Человек и мир
Это не только опасность пренебречь одной вещью, одним человеком ради «большинства» вещей и людей. Это и опасность уклонения от своего человеческого предназначения. Если мир понимается как что-то независимое от меня, готовое, то и спроса с меня за мир никакого быть не может. «Только не я могу» (М. К. Мамардашвили) - этот принцип исповедует человек, потерявшийся в мире как нагромождении вещей и событий. Целое мира требует от человека участия: «Сперва человек как смертный достигнет, обитая, мира как мира. Только то, что облечено миром, станет однажды вещью» [6, с. 326].
Итак, во-первых, мир присутствует в каждой вещи, он не есть их совокупность, и вещь становится вещью только внутри мира, понятого как согласие целого.

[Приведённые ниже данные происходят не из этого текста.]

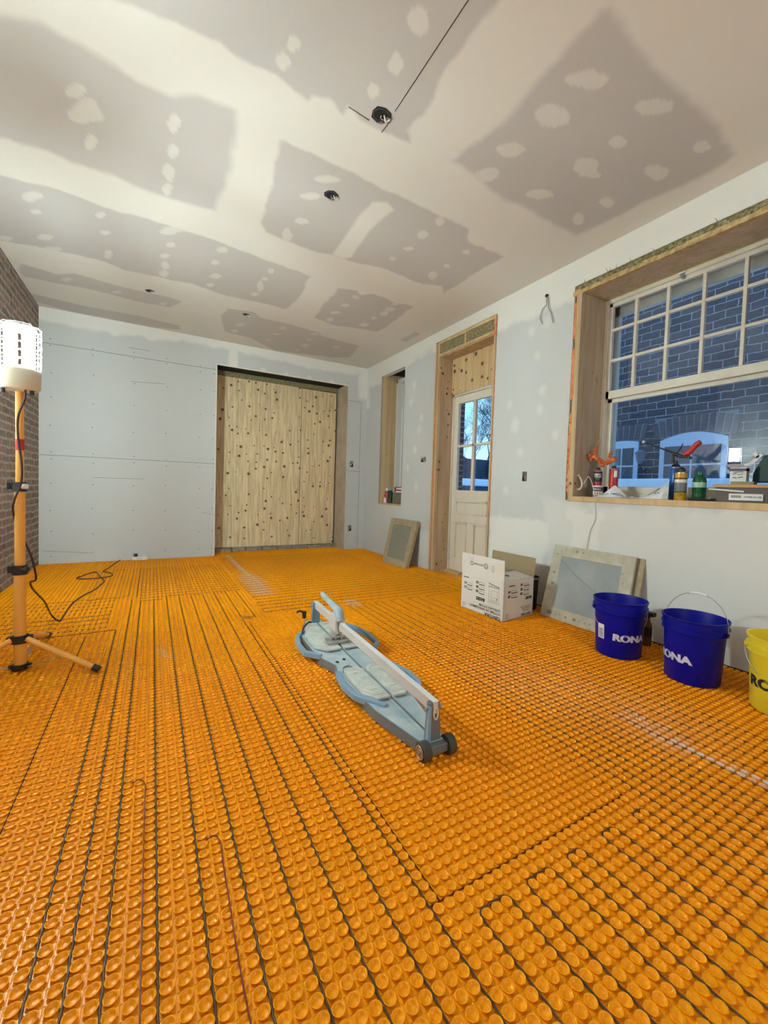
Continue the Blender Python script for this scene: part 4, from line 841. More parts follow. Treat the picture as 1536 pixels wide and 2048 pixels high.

Во-вторых, мир как согласие целого требует чего-то от человека, чтобы быть согласием, поскольку оно не может быть обретено без его усилия. «Мир - согласие целого, и целое, как напоминает это наше слово, больше похоже на спасение вещей, чем на их сумму» [5, с. 377]. Мир, целое, с которым имеет дело философия, затрагивает человека в его существе. Не только вещи, но и человек может чувствовать себя самим собой, чувствовать себя дома - только в мире, понятом как согласие целого. Достижение так понятого мира есть часть человеческого предназначения.
Таким образом, философия, имеющая дело с миром как согласным единством целого, и вопрос о предназначении человека оказываются тесно связанными: «Философия - мы как-то вскользь, пожалуй, знаем, - пишет М. Хайдеггер, - вовсе не заурядное занятие, в котором мы по настроению коротаем время, не просто собрание познаний, которые в любой момент можно добыть из книг; но - мы лишь смутно это чувствуем - нечто нацеленное на целое и предельнейшее, в чем человек выговаривается до последней ясности и ведет последний спор» [13, c. 330].
Философия так спрашивает о мире, что сами спрашивающие оказываются поставленными под вопрос: «Метафизика есть вопрошание, в котором мы пытаемся охватить своими вопросами совокупное целое сущего и спрашиваем о нем так, что сами, спрашивающие, оказываемся поставлены под вопрос» [13, с. 333]. Почему философия - это вопрошание? Может быть, точнее будет определить ее как знание о целом?
Но целое - не наблюдаемо, оно не может быть схвачено в предметном знании. «Целое мира - дает о себе знать в сомнении, что подсунутое мне вместо целого - действительно целое», - пишет В. В. Бибихин [5, с. 370]. Целое не может быть налично данным, поэтому если уж называть философию знанием, то надо вслед за Николаем Кузанским, немецким мыслителем эпохи Возрождения, назвать ее ученым незнанием, умудренным неведением. Философия - это дотошная осведомленность о невозможности знать целое. Каждый раз, изнутри каждой новой эпохи, она восстанавливает первоначальную предельную вопросительность своих тем.
Дельфийский оракул назвал Сократа мудрейшим из греков за то, что он понял - та Истина, которую ищет человек, истина о целом и предельнейшем, не может вместиться ни в какое знание. «Знаю, что ничего не знаю» - эта формула является единственной доступной знанию истиной о целом.